Happy New year to everyone! We wish you a happy and prosperous 2023.
Review of 2022 and 2023 Outlook
1)In 2022, the Buy & Hold Balanced Benchmark of 60% US Equities and 40% US Bonds had the 6th worst year since 1871. Portfolio diversification was non-existent as Inflation uncertainty dominated growth uncertainty causing bonds and equities to be positively correlated. About 65% of the time, the balanced portfolio is back to positive returns the next calendar year after falling the previous year.
2)Equity markets have yet to reprice for potential earnings recession and the current market has repriced earnings multiples due to higher discount rates. The current EPS Projection for 2023 is well above the trend line (25% above) and tends to mean revert over time (i.e. recessions) due to lags of monetary policy.
3) Current recession probability in the U.S. for the next 12 months is 61% based on the yield curve (10y3m) regression, model. Fed Funds Rate (FFR) (overnight rate) has been higher than the 2-year Treasury rate towards the end of December.

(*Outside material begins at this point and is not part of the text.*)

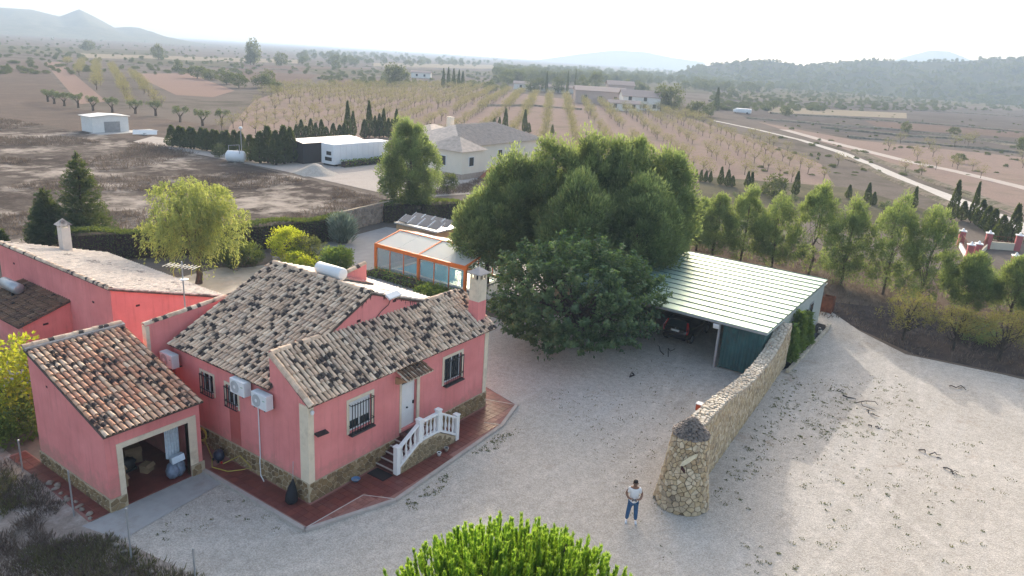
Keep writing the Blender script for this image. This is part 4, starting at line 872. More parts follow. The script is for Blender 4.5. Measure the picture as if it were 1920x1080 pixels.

Usually, the 2-year rate falling below the FFR has historically been a sign of lower FFR in foreseeable future (within 6 months).
4)Gold prices are starting to anticipate deflationary conditions and potential responses by central banks through global liquidity increases, yield curves re-steepening, and real yields declining. Central Banks have also be increasing their share of gold as a % of their overall reserves in recent months (China/Russia) as the world trade moves away from globalization/US dollar financial system to a on a multi-polar as the US and China look to decouple their interests due to strategic competition. Re-opening of China also supports demand for gold in the near-term. Also, the potential for decline of investor trust in the financial system is supportive of gold outperformance relative to equities as liquidity growth increases in an environment of higher than average geopolitical risk.
5)Credit Standards appear to be tightening along side increases in interest rates. Reduced Credit Availability tends to precede prior recessions and widening of credit spreads/increased equity market volatility. An important metric to track going forward – High Yield Credit Spreads. High Yield Spreads have widened this year but does not seem to reflect the trajectory of tightening of credit standards and interest rates expected ahead to counter inflation.
Model Portfolio Summary (January 2023)
1) Global Liquidity Growth in November (the latest available month) of (6%) was far below the trend growth of 7% and may be close to bottoming in the next few months. Global Liquidity has been below trend since November 2021 and the trend-following portfolios have been allocated to the Safety portfolio since January 2022 generally as a result of lower-than-trend Global Liquidity growth. Month-over-month liquidity growth momentum has increased as China has increased liquidity and long-duration assets have reacted positively (equities, REITs, and Bonds). Long Duration Equity/Bonds Returns tend to be positively correlated with Liquidity Growth. With weak general liquidity/funding conditions, allocation to the Safety portfolio is prudent. Commodities’ momentum (Natural Gas, Gasoline, Oil, Wheat) has waned in the current month suggesting slowing demand growth.
2) This month’s allocation within the safety portfolio (Gold, Long-term US Treasuries, Investment-grade bonds) reflects the market’s anticipation of deflationary conditions into 2023 and further global liquidity growth momentum coming back to trend. For FY2022, the Trend-following strategy and investment in the Wave Runner/Safety Portfolio have generated 3.2% in FY2022, which is far superior to the balanced portfolio benchmark of (18%) (all model portfolios beat the benchmark in 2022).
3) As we cover in the previous post, historically, bear markets lasting > 1 year and subsequent recessions have resulted in significant drawdowns (~45% for S&P 500 on average) and last 18 months on average as first earnings multiples are repriced, then earnings expectations repriced. The current bear market has been about 12 months, so we may be only halfway through the bottom and start of a new bull market. Generally, a bottom is formed when global liquidity turns positive and yield curve slope starts to steepen and has positive momentum, and Coppock curves are at their lows.
4) We have begun to publish Coppock curves (which we covered in previous posts) for each model portfolio to track the bottoming process.